Suriye Savaşının Kazananı Türkiye’dir

Suriye savaşının kaybedeni Batı, kazananı İslam Alemi ve Türkiye’dir. Neden mi?

ABD, Rusya ve Avrupa ülkeleri silah gücü ile Suriye savaşında daha etkin olmuş olabilirler.

Suriye’de askeri üsler kurmuş, siyasi nüfuz elde etmiş, ekonomik çıkarlar da sağlamış olabilirler.

Ama unutulmamalıdır ki zafer; maddi çıkar sağlamak değil, gönülleri kazanmaktır.

Moğollar girdikleri ülkeleri yaktıkları, gönülleri yıktıkları için kalıcı olamamışlardır.

Ama Osmanlı gönülleri kazanmış, fethettiği ülkelere hizmet ve medeniyet götürmüş, dünyaya önder ve örnek olmuş, kalıcı izler bırakmıştır. 

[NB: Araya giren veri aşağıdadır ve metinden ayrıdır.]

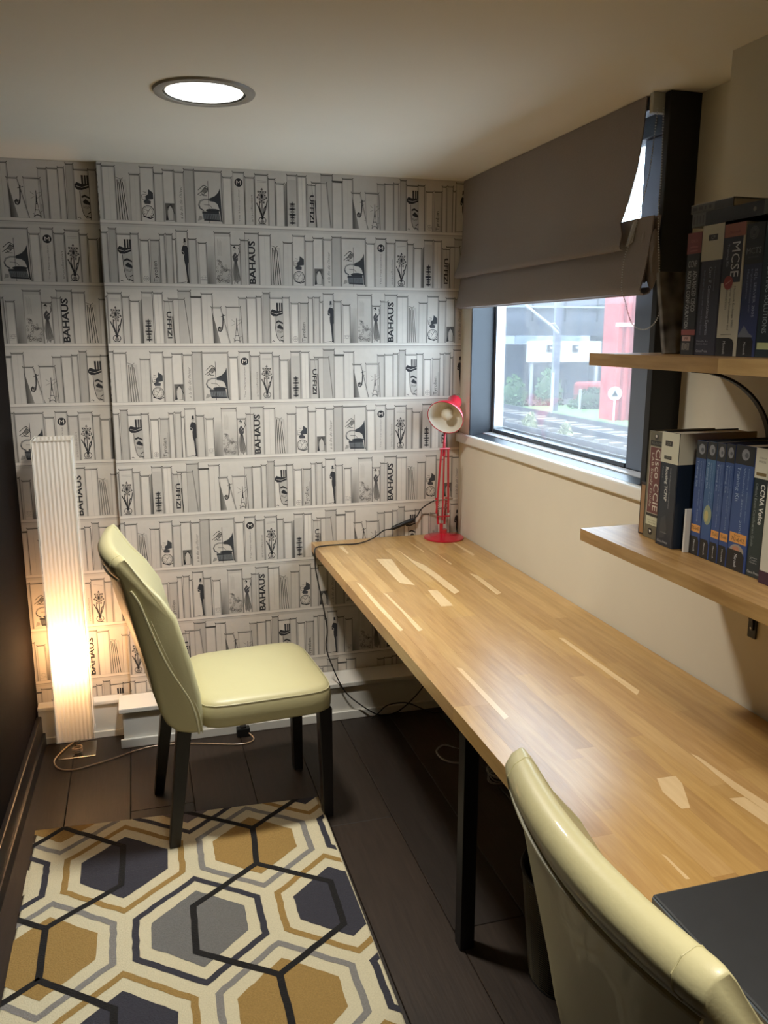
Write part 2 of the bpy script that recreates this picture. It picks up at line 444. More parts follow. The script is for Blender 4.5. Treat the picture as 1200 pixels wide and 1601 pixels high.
# (x0, x1, height above shelf, kind)
B = [(-1.397, -1.347, .178, 'tulip'), (-1.347, -1.321, .165, ''), (-1.318, -1.286, .150, ''), (-1.276, -1.237, .182, 'urn'), (-1.233, -1.200, .180, ''),
     (-1.197, -1.164, .151, 'uffizi'), (-1.165, -1.105, .160, 'leanr'), (-1.145, -1.098, .190, 'back'), (-1.098, -1.058, .167, 'gaptop'), (-1.058, -1.016, .180, ''),
     (-1.012, -0.955, .130, 'jug'), (-0.962, -0.906, .132, 'tower'), (-0.919, -0.888, .166, 'slim'), (-0.886, -0.850, .168, ''), (-0.850, -0.829, .172, ''), (-0.826, -0.799, .186, 'back'),
     (-0.798, -0.748, .168, 'face'), (-0.748, -0.720, .170, ''), (-0.716, -0.686, .148, 'seal'), (-0.682, -0.649, .150, 'tyrolien'), (-0.647, -0.628, .170, ''), (-0.626, -0.602, .172, ''), (-0.601, -0.590, .155, ''),
     (-0.587, -0.545, .186, 'man'), (-0.542, -0.513, .158, ''), (-0.507, -0.477, .145, 'script2'), (-0.476, -0.447, .0, 'gap'), (-0.447, -0.387, .184, 'flowers'), (-0.386, -0.352, .142, 'lady'), (-0.352, -0.320, .160, ''),
     (-0.334, -0.281, .186, 'bahaus'), (-0.281, -0.236, .180, ''), (-0.234, -0.190, .140, 'slits'), (-0.189, -0.153, .156, ''), (-0.152, -0.104, .182, 'clock'), (-0.103, -0.071, .164, ''), (-0.070, -0.031, .176, 'photo'), (-0.029, 0.005, .172, 'script'),
     (0.005, 0.041, .182, 'back'), (0.043, 0.142, .180, 'gramo'), (0.146, 0.179, .162, ''), (0.182, 0.225, .182, 'metro'), (0.227, 0.262, .166, 'arts')]

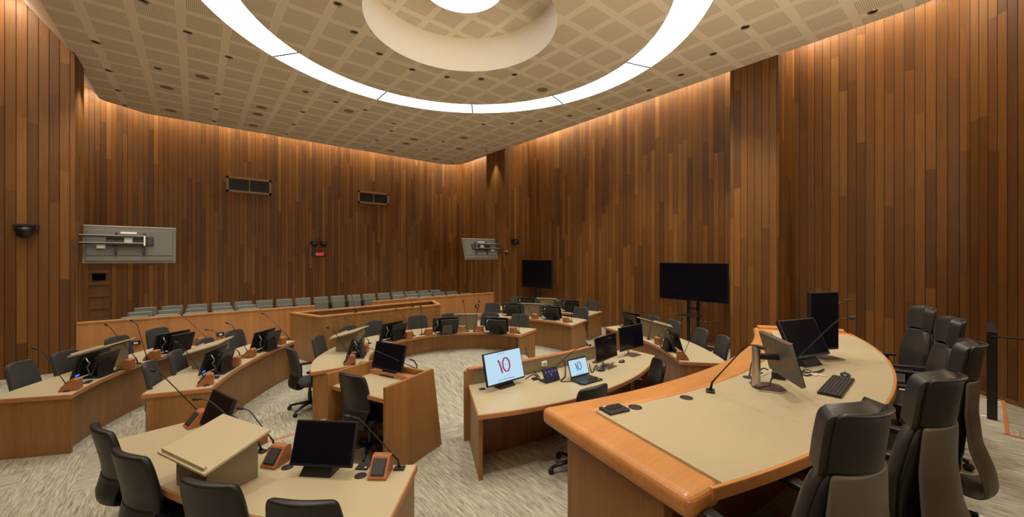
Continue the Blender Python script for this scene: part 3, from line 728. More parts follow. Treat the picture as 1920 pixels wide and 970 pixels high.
# desk monitors with cable bay and rear housing
def monitor_proto():
    t = thing('desk_monitor', '', 'monitor', (0, 0, 0), 0, 'black desk monitors')
    T = Matrix.Translation((0, .03, .195))@Matrix.Rotation(math.radians(17), 4, 'X')
    bz = MB().box((0, .0, 0), (.56, .022, .345), T).build('bezel', M['black'], t, bevel=.004)
    MB().box((0, .0115, .004), (.535, .003, .315), T).build('screen', M['screen'], bz)
    hs = MB().box((.075, -.125, .0), (.40, .030, .33), T).build('rear_housing', M['black'], t, bevel=.008)
    MB().box((.07, -.145, -.02), (.05, .012, .19), T).build('rib', M['rubber'], hs, bevel=.004)
    MB().box((.075, -.125, .166), (.40, .030, .004), T).build('top_edge', M['dmetal'], hs)  # lighter strip stands in for the highlight along the housing top
    MB().box((.05, -.07, .0), (.16, .09, .16), T).build('arm', M['rubber'], t, bevel=.004)
    pp = MB().box((-.19, -.018, .02), (.10, .016, .24), T).build('port_panel', M['dmetal'], t, bevel=.003)
    MB().tube([(-.17, -.01, .31), (-.20, -.06, .26), (-.165, -.065, .22), (-.21, -.05, .16)], .010, 6).build('port_cable', M['metal'], pp, smooth=True)
    MB().add([(-.09, -.13, .20), (.13, -.13, .20), (.13, -.09, .20), (-.09, -.09, .20), (-.11, -.16, .012), (.13, -.16, .012), (.13, -.11, .012), (-.11, -.11, .012)],
             [(0, 1, 2, 3), (7, 6, 5, 4), (0, 4, 5, 1), (1, 5, 6, 2), (2, 6, 7, 3), (3, 7, 4, 0)]).build('stand', M['black'], t, bevel=.004)
    MB().box((.02, -.06, .008), (.36, .25, .016)).build('base', M['black'], t, bevel=.005)
    MB().tube([(-.18, -.03, .17), (-.26, -.10, .16), (-.28, -.14, .09), (-.22, -.17, .03), (-.10, -.17, .02), (.0, -.16, .02)], .010, 8).build('cable', M['dmetal'], t, smooth=True)
    MB().box((-.20, -.014, -.13), (.06, .006, .02), T).build('status_light', M['blue'], bz)
    return t
mop = monitor_proto()
def monitor(p, d, label, lit=True):
    r = dup(mop, p, face(d), label)
    if not lit:
        for c in list(r.children):
            for g in list(c.children):
                if g.name.startswith('status_light'): bpy.data.objects.remove(g)
    return r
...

Suriye halkına ve mültecilere reva gördüğü zulümle Moğollaşan, “hayvana yem atar gibi, çaresiz insanlara bozuk para atıp eğlenen” Batı’nın maskesi düşmüş, “tek dişi kalmış canavar olduğu” ortaya çıkmıştır.

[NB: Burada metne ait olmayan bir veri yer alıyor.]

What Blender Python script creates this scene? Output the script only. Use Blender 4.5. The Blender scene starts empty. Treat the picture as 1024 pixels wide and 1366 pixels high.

Batı’nın “demokrasi, insan hakları, özgürlük, eşitlik, hukukun üstünlüğü”  gibi kavramları işine geldikçe ve insanlığı uyutmak için kullandığı anlaşılmış ve inandırıcılığı kalmamıştır.

İnsanlığın Avrupa Medeniyeti’nden örnek alacağı bir şey yoktur. Bu bağlamda Türkiye’nin AB'ye girme çabası da anlamını yitirmiştir.

Aksine, Avrupa’nın –kendisine benzettiklerinden değil-  Kur’an ve Kur’an’ı hayatının merkezine koyan       - uygulayan – Müslümanlardan öğrenecek çok şeyi vardır.

28 AB ülkesinin yapamadığını Türkiye tek başına yapmış, 2.5 milyon mülteciye kucak açarak dünyaya insanlık dersi vermiştir. Bu üstün vicdan ve yardımseverliğin temeli İslam kardeşliği ve anlayışıdır.   

Şer gibi görünen Suriye savaşı, Müslümanlar için hayırlı sonuçlara vesile olmuştur/olacaktır.

Bu savaş elbet bir gün bitecek, mülteciler yurtlarına dönecektir.

2.5 milyon mülteci, en zor anlarında kendilerine kucak açan kardeşlerini elbet unutmayacaklardır.

Hayvanlar bile kendisine iyilik yapanla, eziyet edeni ayırabilecek fıtrattadır. Elbette insanlık da mazlumlara kucak açanlarla, maddi çıkarları için beş yüz bin masumun kanını akıtanları bir tutmayacaktır.

İnanıyor ve temenni ediyorum ki; Türkiye’nin bu tutumu İslam Alemi’nin kaynaşmasına, sosyal, siyasi ekonomik ve askeri ilişkilerinin gelişmesine, bu sevgi ve dostluğun nesilden nesile aktarılmasına vesile olacaktır.

Bu süreçte Suriyeli muhtaç kardeşlerimize yardım etme, onların çektiği acıları görüp halimize şükretme ve yüzlerce Suriyeli ile dost olma fırsatı bulduk.

Müslümanların yaşadığı bu “musibet bin nasihatten yeğ” oldu. Birlik olma zarureti yaşanarak görüldü.

Mevcut siyasi yelpazede bu güzel sonuçların hemen gerçekleşeceğini beklemek elbette hayalcilik olur. Unutulmamalıdır ki, tarihi değişimler on yıllar, yüz yıllar, sabır ve çalışma gerektirir. Necip Fazıl’ın söyleyişiyle:

“Mehmedim sevinin başlar yüksekte!

Ölsek de sevinin eve dönsek de!

Sanma bu tekerlek kalır tümsekte!

Yarın elbet bizim elbet bizimdir!

Gün doğmuş gün batmış ebed (sonsuz gelecek) bizimdir!”